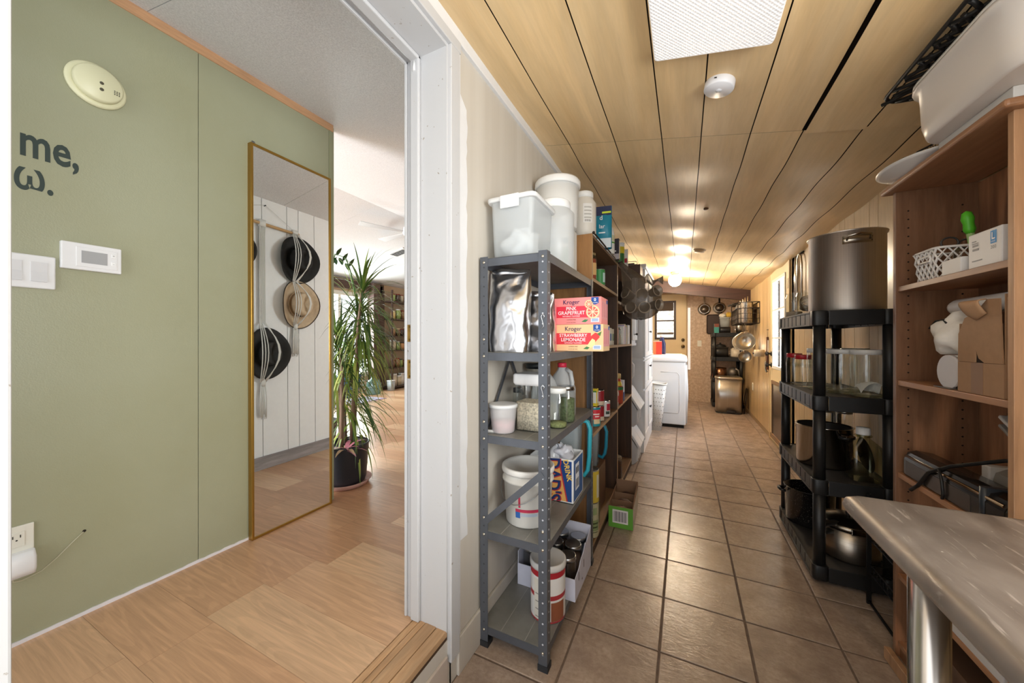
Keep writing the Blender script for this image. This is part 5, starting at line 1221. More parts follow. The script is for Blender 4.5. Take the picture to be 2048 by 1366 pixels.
def panel_door(t, x, y0, y1, z0, z1, ky, kz):
    d_ = obj('door', MB().box(x, x + 0.012, y0, y1, z0, z1), cabd, t, bevel=0.002)
    f_ = MB()
    for a in ((y0, y1, z0, z0 + 0.05), (y0, y1, z1 - 0.05, z1), (y0, y0 + 0.05, z0 + 0.05, z1 - 0.05), (y1 - 0.05, y1, z0 + 0.05, z1 - 0.05)): f_.box(x + 0.012, x + 0.02, *a)
    obj('door_rail', f_, cabd, d_, bevel=0.002)
    bow_knob(d_, x + 0.02, ky, kz)
t = thing('wall_cabinet', 'white wall cabinet above the stacking bins', 'cabinet', (0, 0, 0))
obj('body', MB().box(XL + 0.002, -0.47, 3.58, 3.975, 1.17, 1.90), cabm, t)
panel_door(t, -0.47, 3.585, 3.775, 1.20, 1.895, 3.755, 1.26); panel_door(t, -0.47, 3.78, 3.97, 1.20, 1.895, 3.80, 1.26)
obj('base_rail', MB().box(XL + 0.002, -0.462, 3.578, 3.977, 1.145, 1.17), cabm, t)
t = thing('tall_cabinet', 'tall white cupboard between the bins and the washer', 'cupboard', (0, 0, 0))
obj('body', MB().box(XL + 0.013, -0.395, 4.0, 4.98, 0.06, 1.98), cabm, t)
obj('plinth', MB().box(XL + 0.013, -0.385, 3.995, 4.985, 0, 0.13), cabd, t, bevel=0.003)
obj('side_rail', MB().box(XL + 0.013, -0.38, 3.994, 4.986, 0.985, 1.01), cabd, t, bevel=0.003)
obj('cornice', MB().box(XL + 0.013, -0.365, 3.985, 4.995, 1.97, 2.01), cabd, t, bevel=0.004)
for z0, z1, kz in ((0.14, 0.66, 0.42), (0.68, 0.975, 0.9), (1.02, 1.96, 1.3)):
    panel_door(t, -0.395, 4.005, 4.485, z0, z1, 4.46, kz); panel_door(t, -0.395, 4.495, 4.975, z0, z1, 4.52, kz)
t = thing('laundry_basket', 'white laundry basket with punched holes leaning by the tall cupboard', 'basket', (-0.345, 5.16, 0.001), rot=(0, R(4), 0))
wb = mat('#dcdcda', 0.4)
obj('wall', MB().rrect(0.13, 0.2, 0, 0.62, 0.04, w1=0.17, d1=0.24, cap1=False), wb, t, solid=0.004)
obj('rim', MB().tube([(p[0], p[1], 0.62) for p in rring(0.18, 0.25, 0.045, (0, 0, 0), 0, 4)], 0.008, 6, closed=True), wb, t)
hb = MB()
for j in range(10):
    for i in range(4):
        x_ = -0.05 + i * 0.034 + (0.017 if j % 2 else 0); z_ = 0.06 + j * 0.054; yy = -0.1 - 0.02 * z_ / 0.62 - 0.0028
        hb.obox((x_, yy, z_), (0.014, 0.0006, 0.009), (0, 0.4, 0))
    for i in range(5):
        y_ = -0.075 + i * 0.037; z_ = 0.06 + j * 0.054; xx = 0.065 + 0.02 * z_ / 0.62 + 0.0028
        hb.obox((xx, y_, z_), (0.0006, 0.014, 0.009), (0.4, 0, 0))
obj('hole_pattern', hb, mat('#9d9a94', 0.8), t, kind='stuff')
t = thing('washing_machine', 'white top-loading washing machine past the laundry basket', 'washing machine', (0, 0, 0))
wm = mat('#dadadb', 0.32)
obj('cabinet', MB().box(-0.70, 0.015, 5.33, 6.0, 0.045, 0.90), wm, t, bevel=0.01)
obj('side_emboss', MB().tube([(-0.17 if False else -0.30, 5.3285, 0.2), (-0.08, 5.3285, 0.2), (-0.06, 5.3285, 0.24), (-0.06, 5.3285, 0.72), (-0.09, 5.3285, 0.76), (-0.30, 5.3285, 0.76)], 0.004, 5), wm, t)
obj('front_panel', MB().rings([rring(0.03, 0.63, 0.01, (0.02, 5.665, 0), 0.07), rring(0.045, 0.64, 0.014, (0.026, 5.665, 0), 0.5), rring(0.03, 0.63, 0.01, (0.02, 5.665, 0), 0.86)]), wm, t)
obj('top_deck', MB().rings([rring(0.735, 0.69, 0.03, (-0.335, 5.665, 0), 0.90), rring(0.745, 0.70, 0.03, (-0.335, 5.665, 0), 0.93), rring(0.735, 0.69, 0.04, (-0.335, 5.665, 0), 0.965), rring(0.66, 0.62, 0.05, (-0.335, 5.665, 0), 0.985)]), wm, t)
obj('lid', MB().rrect(0.5, 0.5, 0.984, 0.996, 0.04, (-0.28, 5.665, 0)), mat('#e2e2e2', 0.3), t)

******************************

Reproduce all of the material above word for word. Omit the pictures.

Keep writing the Blender script for this image. This is part 5, starting at line 1221. More parts follow. The script is for Blender 4.5. Take the picture to be 2048 by 1366 pixels.
def panel_door(t, x, y0, y1, z0, z1, ky, kz):
    d_ = obj('door', MB().box(x, x + 0.012, y0, y1, z0, z1), cabd, t, bevel=0.002)
    f_ = MB()
    for a in ((y0, y1, z0, z0 + 0.05), (y0, y1, z1 - 0.05, z1), (y0, y0 + 0.05, z0 + 0.05, z1 - 0.05), (y1 - 0.05, y1, z0 + 0.05, z1 - 0.05)): f_.box(x + 0.012, x + 0.02, *a)
    obj('door_rail', f_, cabd, d_, bevel=0.002)
    bow_knob(d_, x + 0.02, ky, kz)
t = thing('wall_cabinet', 'white wall cabinet above the stacking bins', 'cabinet', (0, 0, 0))
obj('body', MB().box(XL + 0.002, -0.47, 3.58, 3.975, 1.17, 1.90), cabm, t)
panel_door(t, -0.47, 3.585, 3.775, 1.20, 1.895, 3.755, 1.26); panel_door(t, -0.47, 3.78, 3.97, 1.20, 1.895, 3.80, 1.26)
obj('base_rail', MB().box(XL + 0.002, -0.462, 3.578, 3.977, 1.145, 1.17), cabm, t)
t = thing('tall_cabinet', 'tall white cupboard between the bins and the washer', 'cupboard', (0, 0, 0))
obj('body', MB().box(XL + 0.013, -0.395, 4.0, 4.98, 0.06, 1.98), cabm, t)
obj('plinth', MB().box(XL + 0.013, -0.385, 3.995, 4.985, 0, 0.13), cabd, t, bevel=0.003)
obj('side_rail', MB().box(XL + 0.013, -0.38, 3.994, 4.986, 0.985, 1.01), cabd, t, bevel=0.003)
obj('cornice', MB().box(XL + 0.013, -0.365, 3.985, 4.995, 1.97, 2.01), cabd, t, bevel=0.004)
for z0, z1, kz in ((0.14, 0.66, 0.42), (0.68, 0.975, 0.9), (1.02, 1.96, 1.3)):
    panel_door(t, -0.395, 4.005, 4.485, z0, z1, 4.46, kz); panel_door(t, -0.395, 4.495, 4.975, z0, z1, 4.52, kz)
t = thing('laundry_basket', 'white laundry basket with punched holes leaning by the tall cupboard', 'basket', (-0.345, 5.16, 0.001), rot=(0, R(4), 0))
wb = mat('#dcdcda', 0.4)
obj('wall', MB().rrect(0.13, 0.2, 0, 0.62, 0.04, w1=0.17, d1=0.24, cap1=False), wb, t, solid=0.004)
obj('rim', MB().tube([(p[0], p[1], 0.62) for p in rring(0.18, 0.25, 0.045, (0, 0, 0), 0, 4)], 0.008, 6, closed=True), wb, t)
hb = MB()
for j in range(10):
    for i in range(4):
        x_ = -0.05 + i * 0.034 + (0.017 if j % 2 else 0); z_ = 0.06 + j * 0.054; yy = -0.1 - 0.02 * z_ / 0.62 - 0.0028
        hb.obox((x_, yy, z_), (0.014, 0.0006, 0.009), (0, 0.4, 0))
    for i in range(5):
        y_ = -0.075 + i * 0.037; z_ = 0.06 + j * 0.054; xx = 0.065 + 0.02 * z_ / 0.62 + 0.0028
        hb.obox((xx, y_, z_), (0.0006, 0.014, 0.009), (0.4, 0, 0))
obj('hole_pattern', hb, mat('#9d9a94', 0.8), t, kind='stuff')
t = thing('washing_machine', 'white top-loading washing machine past the laundry basket', 'washing machine', (0, 0, 0))
wm = mat('#dadadb', 0.32)
obj('cabinet', MB().box(-0.70, 0.015, 5.33, 6.0, 0.045, 0.90), wm, t, bevel=0.01)
obj('side_emboss', MB().tube([(-0.17 if False else -0.30, 5.3285, 0.2), (-0.08, 5.3285, 0.2), (-0.06, 5.3285, 0.24), (-0.06, 5.3285, 0.72), (-0.09, 5.3285, 0.76), (-0.30, 5.3285, 0.76)], 0.004, 5), wm, t)
obj('front_panel', MB().rings([rring(0.03, 0.63, 0.01, (0.02, 5.665, 0), 0.07), rring(0.045, 0.64, 0.014, (0.026, 5.665, 0), 0.5), rring(0.03, 0.63, 0.01, (0.02, 5.665, 0), 0.86)]), wm, t)
obj('top_deck', MB().rings([rring(0.735, 0.69, 0.03, (-0.335, 5.665, 0), 0.90), rring(0.745, 0.70, 0.03, (-0.335, 5.665, 0), 0.93), rring(0.735, 0.69, 0.04, (-0.335, 5.665, 0), 0.965), rring(0.66, 0.62, 0.05, (-0.335, 5.665, 0), 0.985)]), wm, t)
obj('lid', MB().rrect(0.5, 0.5, 0.984, 0.996, 0.04, (-0.28, 5.665, 0)), mat('#e2e2e2', 0.3), t)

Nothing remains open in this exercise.